Fue un abrazo prolongado, nadie se quería desprender. Lloramos juntos...
Por Juan José Dalton
SAN SALVADOR
- No recuerdo exactamente la fecha, pero tomamos un bus, con mi mamá,
que nos llevó a Lawton, un municipio de la Ciudad de La Habana. Corría
el año 1973. Era quizá una tarde y lo más probable es que haya sido
durante un fin de semana porque estábamos los tres: Roque, Jorge y yo;
es decir, que habíamos salido de la escuela en el campo donde
estudiábamos.
Nos
bajamos y caminamos, de la calle principal como dos o tres cuadras para
adentro. De pronto vimos caminar hacia nosotros a un hombre delgado, de
anteojos y con el pelo bastante corto. Al sólo verlo de cerca pudimos
“descubrir” que era nuestro padre y nos abrazamos entre todos. Éramos un
solo puño.
Estaba
con el pelo corto, bien corto. Le comenzaba a salir bigote y con lentes
que no tenían aumento, sino que eran pura pantalla. Su nariz estaba
transformada; se la habían enderezado y delineado, nada que ver con la
nariz de bruja que tenía. También le habían hecho un trabajo en la
dentadura y en la quijada; en las orejas y la frente.
La
verdad, se veía más joven... Se ha especulado que quien le hizo ese
trabajo de cirugía plástica o estética, fue el mismo equipo que
transformó al Ché antes de ir a Bolivia. Pero quizás ese dato nunca
llegue a confirmarse. Lo que sí puedo confirmar es que estaba bastante
cambiado y más delgado porque estaba sometido un régimen de ejercicios
físicos.
Una
recomendación que nos hizo es que continuáramos diciendo que él estaba
en Viet Nam haciendo un trabajo o una investigación larga. Esa era la
leyenda que nos habíamos inventado desde hacía varios meses que fueron
previos a su ingreso en la guerrilla en El Salvador.
Teníamos
ya algún tiempo de no verlo, pero sabíamos que aún no se había marchado
definitivamente. De vez en vez nos llegaban papeles en los que
fundamentalmente solicitaba libros, hojas para escribir...
Aquella
sí era la despedida. El tiempo corría velozmente. Nos preguntaba de la
escuela y de los amigos. En realidad no recuerdo mucho de qué
hablábamos. Lo que sí apreciaba era que estaba de buen humor y riéndose
de todo lo que le contábamos.
Hasta
que llegó el momento de despedirnos.
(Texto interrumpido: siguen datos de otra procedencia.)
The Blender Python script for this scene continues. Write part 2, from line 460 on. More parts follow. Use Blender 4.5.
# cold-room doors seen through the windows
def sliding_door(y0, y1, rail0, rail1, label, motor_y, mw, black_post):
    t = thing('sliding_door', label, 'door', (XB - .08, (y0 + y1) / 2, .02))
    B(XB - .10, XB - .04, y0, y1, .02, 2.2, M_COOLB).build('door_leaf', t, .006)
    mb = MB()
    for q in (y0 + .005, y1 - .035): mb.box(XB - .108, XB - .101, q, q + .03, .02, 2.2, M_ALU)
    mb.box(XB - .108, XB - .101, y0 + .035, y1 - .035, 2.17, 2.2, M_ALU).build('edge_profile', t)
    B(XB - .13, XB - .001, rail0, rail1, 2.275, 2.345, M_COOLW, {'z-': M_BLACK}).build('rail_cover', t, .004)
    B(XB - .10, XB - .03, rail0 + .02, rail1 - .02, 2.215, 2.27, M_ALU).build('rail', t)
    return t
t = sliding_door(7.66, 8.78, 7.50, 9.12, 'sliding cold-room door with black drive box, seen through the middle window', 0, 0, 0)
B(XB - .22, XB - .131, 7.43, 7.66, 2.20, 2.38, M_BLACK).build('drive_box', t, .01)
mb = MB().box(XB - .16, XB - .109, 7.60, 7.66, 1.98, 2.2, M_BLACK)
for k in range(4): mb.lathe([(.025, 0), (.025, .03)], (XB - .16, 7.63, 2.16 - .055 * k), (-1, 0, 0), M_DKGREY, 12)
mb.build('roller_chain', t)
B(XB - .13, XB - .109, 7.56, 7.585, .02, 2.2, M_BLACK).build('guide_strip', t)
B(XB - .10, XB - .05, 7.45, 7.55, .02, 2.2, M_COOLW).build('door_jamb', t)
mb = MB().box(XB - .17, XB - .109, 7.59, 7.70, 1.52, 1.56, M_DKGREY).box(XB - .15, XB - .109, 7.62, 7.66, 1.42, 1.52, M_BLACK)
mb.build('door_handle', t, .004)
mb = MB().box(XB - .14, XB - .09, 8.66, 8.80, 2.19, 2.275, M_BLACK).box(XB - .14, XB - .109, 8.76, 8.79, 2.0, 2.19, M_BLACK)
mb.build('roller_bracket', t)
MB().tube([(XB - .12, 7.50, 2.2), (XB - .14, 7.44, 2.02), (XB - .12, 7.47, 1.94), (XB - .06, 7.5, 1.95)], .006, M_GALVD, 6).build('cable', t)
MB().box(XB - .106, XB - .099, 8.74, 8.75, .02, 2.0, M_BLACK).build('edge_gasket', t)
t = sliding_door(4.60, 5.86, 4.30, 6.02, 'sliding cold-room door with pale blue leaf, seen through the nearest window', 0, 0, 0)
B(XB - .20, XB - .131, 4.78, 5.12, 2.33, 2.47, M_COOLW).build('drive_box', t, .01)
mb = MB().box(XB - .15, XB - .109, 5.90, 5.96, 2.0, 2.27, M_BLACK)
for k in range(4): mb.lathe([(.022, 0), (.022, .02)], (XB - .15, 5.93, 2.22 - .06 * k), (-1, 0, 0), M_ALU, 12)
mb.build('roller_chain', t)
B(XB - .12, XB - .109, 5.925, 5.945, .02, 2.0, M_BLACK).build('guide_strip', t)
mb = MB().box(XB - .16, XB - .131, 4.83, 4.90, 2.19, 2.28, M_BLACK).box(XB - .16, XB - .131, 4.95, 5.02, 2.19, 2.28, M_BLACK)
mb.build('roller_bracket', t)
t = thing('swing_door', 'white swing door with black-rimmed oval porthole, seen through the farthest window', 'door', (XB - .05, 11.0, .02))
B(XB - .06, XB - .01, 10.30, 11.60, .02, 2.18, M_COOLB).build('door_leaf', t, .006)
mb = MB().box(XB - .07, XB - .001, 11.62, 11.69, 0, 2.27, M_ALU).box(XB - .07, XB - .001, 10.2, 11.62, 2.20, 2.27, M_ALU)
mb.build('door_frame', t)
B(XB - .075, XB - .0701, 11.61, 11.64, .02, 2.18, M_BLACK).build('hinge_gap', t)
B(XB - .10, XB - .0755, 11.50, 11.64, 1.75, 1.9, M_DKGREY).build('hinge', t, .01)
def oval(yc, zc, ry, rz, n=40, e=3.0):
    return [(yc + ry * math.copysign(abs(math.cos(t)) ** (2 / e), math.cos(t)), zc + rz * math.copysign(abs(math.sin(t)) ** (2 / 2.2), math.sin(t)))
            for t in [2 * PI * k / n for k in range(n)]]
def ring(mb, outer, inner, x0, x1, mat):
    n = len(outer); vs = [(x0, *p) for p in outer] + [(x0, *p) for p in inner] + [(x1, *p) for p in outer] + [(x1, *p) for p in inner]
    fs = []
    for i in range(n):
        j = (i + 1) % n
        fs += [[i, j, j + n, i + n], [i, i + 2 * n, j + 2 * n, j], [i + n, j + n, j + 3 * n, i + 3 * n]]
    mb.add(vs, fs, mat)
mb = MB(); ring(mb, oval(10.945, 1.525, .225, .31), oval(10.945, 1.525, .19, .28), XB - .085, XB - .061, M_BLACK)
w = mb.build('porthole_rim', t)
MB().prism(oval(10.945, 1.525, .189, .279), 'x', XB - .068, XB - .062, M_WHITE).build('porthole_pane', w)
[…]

Nos hizo jurar que íbamos a
portarnos bien, que le íbamos a ayudar a nuestra mamá y que íbamos a
estudiar mucho, hasta llegar a la universidad. “Pase lo que pase
conmigo, esa es la meta”, nos repetía.
Nos
abrazamos todos otra vez como un puño. Fue un abrazo prolongado, nadie
se quería desprender. Lloramos juntos... Hasta que nos separamos y
tomamos el camino de retorno a nuestra casa.
El
tiempo pasó y continuamos diciendo que mi padre estaba en Viet Nam.
Había gente que iba allá y preguntaba por él, pero nadie daba razón.
Unos
días después de saberse de su asesinato llegó el guitarrista cubano,
Sergio Vitier; gran amigo de mi padre y de todos nosotros. Gran músico.
Entró a la casa y nos abrazó llorando. “No puede ser que lo hayan
matado, coño”, repetía Sergio.
“Aída,
si yo lo vi una vez... Era él. Fue en Lawton. Iba caminado delante de
mí y le dije: Roque, coño, tengo días de no saber de ti... Luego se dio
vuelta y tenía bigote y espejuelos... me dio una palmada y dijo: Joven,
creo que se ha equivocado de persona... Y dio la espalda y se fue...”,
contaba Sergio con los grandes lagrimones que le surcaban el rostro.
Nosotros,
que entonces no sabíamos mucho de las circunstancias en que mi padre
había sido asesinado, le dijimos a Sergio: “Seguramente te equivocaste,
mi padre estaba en Viet Nam”. Aquello era quizá tratando de negar lo
innegable, cuando ya no había nada que negar.
(*) Ese testimonio fue publicado en un suplemento cultural de ContraPunto, en 2009.